I try to keep politics out of the blog, mostly.  But the current protests are occupying a big share of our attention here, and  it would be weird to let it pass without comment.  A huge amount has already been written — my own political stance carries no special weight and has in any case been ably explained by others who share it.  So for the blog I’ll try to say a few things that I think are right, but which haven’t been tweeted and multiply retweeted.

  • Lots of people are asking “Why did the protests happen and why was everyone so taken by surprise?”  It’s not clear to me a better answer than “It’s not usually 50 degrees in February in Wisconsin” is needed.
  • Where is Tommy Thompson?  He is still, I think, the most popular Republican in the state.  As governor, he negotiated with state unions, and he’s generally thought of as a moderate; on the other hand, he was the keynote speaker at a Tea Party rally last spring.  If he supports the removal of collective bargaining for state employees, why isn’t he coming out and saying it?  Why hasn’t anyone asked him?
  • Underreported part of the story:  the right to collective bargaining is guaranteed, by federal law, to every non-governmental employee in the state.  The public employees are asking to play by the same rules as private employees, not special ones.

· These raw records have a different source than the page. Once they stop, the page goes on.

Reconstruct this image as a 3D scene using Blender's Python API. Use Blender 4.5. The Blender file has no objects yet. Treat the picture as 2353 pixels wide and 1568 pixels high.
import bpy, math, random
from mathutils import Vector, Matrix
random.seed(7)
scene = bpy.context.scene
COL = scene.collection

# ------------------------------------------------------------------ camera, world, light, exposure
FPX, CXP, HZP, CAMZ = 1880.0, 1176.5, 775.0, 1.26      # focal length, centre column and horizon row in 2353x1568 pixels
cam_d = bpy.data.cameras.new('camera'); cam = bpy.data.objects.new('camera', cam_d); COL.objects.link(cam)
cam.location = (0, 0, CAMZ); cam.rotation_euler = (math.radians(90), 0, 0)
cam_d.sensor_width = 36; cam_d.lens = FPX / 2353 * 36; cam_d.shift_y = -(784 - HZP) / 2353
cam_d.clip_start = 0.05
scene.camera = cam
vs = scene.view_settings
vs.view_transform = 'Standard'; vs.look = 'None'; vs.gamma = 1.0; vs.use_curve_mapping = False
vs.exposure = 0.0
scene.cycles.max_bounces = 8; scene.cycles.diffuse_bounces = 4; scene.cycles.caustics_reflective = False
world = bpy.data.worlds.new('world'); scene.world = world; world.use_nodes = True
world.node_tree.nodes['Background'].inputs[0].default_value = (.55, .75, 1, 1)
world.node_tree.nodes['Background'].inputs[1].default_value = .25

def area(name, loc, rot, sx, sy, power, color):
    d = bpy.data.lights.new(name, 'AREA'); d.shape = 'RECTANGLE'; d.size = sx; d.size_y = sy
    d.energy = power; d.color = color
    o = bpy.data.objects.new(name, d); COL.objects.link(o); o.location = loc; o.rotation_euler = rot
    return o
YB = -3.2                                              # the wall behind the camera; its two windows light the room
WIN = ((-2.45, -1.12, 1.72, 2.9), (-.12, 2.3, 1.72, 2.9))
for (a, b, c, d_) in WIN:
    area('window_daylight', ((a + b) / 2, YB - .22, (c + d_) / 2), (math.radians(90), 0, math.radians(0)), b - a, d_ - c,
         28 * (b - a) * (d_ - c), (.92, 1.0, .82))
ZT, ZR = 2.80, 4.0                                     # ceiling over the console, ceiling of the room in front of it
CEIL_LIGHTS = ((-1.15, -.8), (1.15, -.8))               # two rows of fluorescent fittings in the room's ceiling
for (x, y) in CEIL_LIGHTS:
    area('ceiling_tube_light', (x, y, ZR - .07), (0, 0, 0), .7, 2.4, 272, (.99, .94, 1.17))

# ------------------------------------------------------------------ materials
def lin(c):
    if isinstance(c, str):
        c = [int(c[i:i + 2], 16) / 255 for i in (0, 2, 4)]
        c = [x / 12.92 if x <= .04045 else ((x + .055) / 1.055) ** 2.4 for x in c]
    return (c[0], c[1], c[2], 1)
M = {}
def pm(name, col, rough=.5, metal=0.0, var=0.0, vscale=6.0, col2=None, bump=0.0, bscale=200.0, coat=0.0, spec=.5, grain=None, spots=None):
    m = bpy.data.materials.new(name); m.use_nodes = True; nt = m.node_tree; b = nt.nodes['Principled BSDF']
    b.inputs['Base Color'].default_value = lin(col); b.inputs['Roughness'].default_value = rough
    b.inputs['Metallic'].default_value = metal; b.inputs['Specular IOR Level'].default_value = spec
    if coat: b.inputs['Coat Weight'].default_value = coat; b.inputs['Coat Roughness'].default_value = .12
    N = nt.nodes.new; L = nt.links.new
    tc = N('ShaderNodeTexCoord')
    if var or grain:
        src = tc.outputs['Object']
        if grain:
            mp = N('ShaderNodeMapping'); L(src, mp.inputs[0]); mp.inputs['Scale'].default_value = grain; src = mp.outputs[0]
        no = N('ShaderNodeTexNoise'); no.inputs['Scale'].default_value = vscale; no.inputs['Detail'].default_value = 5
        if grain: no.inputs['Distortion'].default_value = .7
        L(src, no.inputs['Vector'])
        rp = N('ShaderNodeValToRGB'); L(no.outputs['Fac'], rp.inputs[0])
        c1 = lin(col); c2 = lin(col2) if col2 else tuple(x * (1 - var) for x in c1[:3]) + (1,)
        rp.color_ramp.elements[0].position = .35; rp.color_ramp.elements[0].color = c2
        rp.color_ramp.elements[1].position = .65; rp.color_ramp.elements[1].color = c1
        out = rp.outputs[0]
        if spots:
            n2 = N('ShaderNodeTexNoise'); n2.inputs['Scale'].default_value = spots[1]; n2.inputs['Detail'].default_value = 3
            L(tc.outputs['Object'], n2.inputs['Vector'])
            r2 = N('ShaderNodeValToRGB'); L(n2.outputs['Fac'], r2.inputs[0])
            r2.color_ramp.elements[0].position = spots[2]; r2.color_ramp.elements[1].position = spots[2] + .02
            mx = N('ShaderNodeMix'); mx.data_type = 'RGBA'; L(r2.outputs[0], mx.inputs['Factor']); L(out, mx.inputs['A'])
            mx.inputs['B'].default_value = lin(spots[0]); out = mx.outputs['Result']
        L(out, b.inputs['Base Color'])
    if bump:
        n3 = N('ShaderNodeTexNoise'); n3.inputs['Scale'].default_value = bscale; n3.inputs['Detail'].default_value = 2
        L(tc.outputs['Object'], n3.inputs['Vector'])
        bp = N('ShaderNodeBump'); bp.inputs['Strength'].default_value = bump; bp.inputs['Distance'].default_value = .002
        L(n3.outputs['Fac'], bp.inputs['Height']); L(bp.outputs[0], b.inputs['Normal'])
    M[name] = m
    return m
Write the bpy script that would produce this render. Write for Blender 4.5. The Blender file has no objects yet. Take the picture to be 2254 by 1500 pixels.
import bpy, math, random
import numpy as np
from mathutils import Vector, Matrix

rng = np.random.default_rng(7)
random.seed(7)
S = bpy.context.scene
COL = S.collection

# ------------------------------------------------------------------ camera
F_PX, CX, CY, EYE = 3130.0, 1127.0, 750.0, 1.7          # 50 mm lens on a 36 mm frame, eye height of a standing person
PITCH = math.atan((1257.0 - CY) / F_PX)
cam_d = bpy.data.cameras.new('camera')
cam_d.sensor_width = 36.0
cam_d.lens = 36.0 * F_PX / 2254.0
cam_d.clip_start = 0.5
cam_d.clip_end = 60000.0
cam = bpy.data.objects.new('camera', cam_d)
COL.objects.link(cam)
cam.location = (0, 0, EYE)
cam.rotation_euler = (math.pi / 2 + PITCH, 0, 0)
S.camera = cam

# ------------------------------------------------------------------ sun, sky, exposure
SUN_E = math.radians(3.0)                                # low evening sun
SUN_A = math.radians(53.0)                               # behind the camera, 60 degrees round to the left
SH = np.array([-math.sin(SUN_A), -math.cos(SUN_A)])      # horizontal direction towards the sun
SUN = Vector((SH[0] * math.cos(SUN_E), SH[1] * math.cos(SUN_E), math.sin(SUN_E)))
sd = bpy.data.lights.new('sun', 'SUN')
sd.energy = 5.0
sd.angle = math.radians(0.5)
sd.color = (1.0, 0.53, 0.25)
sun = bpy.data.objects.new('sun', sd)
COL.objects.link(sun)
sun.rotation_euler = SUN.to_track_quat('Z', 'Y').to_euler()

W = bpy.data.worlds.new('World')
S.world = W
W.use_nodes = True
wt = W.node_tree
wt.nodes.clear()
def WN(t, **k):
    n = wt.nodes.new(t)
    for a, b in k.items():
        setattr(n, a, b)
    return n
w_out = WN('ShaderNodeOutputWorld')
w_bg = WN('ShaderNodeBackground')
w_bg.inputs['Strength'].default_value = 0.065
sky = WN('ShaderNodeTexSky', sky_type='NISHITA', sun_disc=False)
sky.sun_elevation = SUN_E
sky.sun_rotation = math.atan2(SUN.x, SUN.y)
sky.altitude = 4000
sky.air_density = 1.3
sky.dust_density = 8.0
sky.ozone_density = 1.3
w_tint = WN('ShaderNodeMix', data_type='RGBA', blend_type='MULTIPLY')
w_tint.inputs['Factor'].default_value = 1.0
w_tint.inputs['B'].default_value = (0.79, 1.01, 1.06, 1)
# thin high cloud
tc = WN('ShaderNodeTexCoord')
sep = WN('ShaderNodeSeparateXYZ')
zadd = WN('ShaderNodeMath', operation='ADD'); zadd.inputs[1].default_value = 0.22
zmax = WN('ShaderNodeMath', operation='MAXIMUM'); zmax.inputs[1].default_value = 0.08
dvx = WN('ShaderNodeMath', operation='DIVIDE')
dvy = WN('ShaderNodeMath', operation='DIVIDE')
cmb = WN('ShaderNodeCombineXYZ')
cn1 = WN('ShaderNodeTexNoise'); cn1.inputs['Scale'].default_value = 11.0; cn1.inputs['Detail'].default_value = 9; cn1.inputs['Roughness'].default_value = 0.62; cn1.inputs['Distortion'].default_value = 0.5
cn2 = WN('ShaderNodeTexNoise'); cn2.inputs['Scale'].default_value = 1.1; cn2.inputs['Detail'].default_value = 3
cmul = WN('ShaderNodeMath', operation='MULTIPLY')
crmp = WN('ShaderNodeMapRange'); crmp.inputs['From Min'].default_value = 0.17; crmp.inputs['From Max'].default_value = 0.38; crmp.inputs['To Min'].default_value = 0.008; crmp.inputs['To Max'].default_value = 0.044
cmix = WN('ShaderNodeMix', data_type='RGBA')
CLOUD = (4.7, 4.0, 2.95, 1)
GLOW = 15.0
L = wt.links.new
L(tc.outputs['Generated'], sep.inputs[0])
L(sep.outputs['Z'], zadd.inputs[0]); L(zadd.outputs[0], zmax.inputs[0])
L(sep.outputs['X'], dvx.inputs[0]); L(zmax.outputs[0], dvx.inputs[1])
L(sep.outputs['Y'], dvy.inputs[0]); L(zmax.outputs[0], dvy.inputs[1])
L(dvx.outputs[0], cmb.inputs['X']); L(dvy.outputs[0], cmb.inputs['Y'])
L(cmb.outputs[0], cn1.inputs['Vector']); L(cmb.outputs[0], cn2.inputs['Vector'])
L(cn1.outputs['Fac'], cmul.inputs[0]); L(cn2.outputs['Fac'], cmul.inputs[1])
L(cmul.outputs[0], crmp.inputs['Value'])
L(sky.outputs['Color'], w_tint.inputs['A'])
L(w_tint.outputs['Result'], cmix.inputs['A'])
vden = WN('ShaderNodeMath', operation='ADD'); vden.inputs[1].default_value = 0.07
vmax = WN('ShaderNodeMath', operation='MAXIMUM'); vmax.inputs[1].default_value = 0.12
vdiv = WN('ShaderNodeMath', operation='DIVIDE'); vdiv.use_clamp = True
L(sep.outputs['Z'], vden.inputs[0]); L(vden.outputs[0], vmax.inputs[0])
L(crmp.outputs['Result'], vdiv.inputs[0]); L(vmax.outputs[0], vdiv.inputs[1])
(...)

  • Underreported part of the story 2:  let’s suppose the Senate reaches a compromise:  taxpayers in the public employ get a bigger chunk of the paycheck taken by the state, to offset their pension and healthcare costs, but they retain the same collective bargaining rights that private employees have.  Unions claim victory for keeping bargaining, Senate R’s claim victory for trimming the budget.  The D’s return from Rockford, the Senate passes a bill.  But what about the Frankenveto?  Let me emphasize for those not from Wisconsin that what I’m about to say is actually true:  the Governor has the power to veto individual sentences and even words out of bills, thus enacting into law assertions entirely of the executive’s creation.  (Until 1990, the Governor could veto individual letters and digits!)   Scott Walker won’t hesitate to slice and dice what the legislature sends him until it says what he wants it to say — and it’s hard to imagine him paying much of a political price.  Crazy as this is, it’s a Wisconsin tradition.

Do I have any idea what the result of this fracas will be, for workers in Wisconsin or for Scott Walker’s political future?  I do not.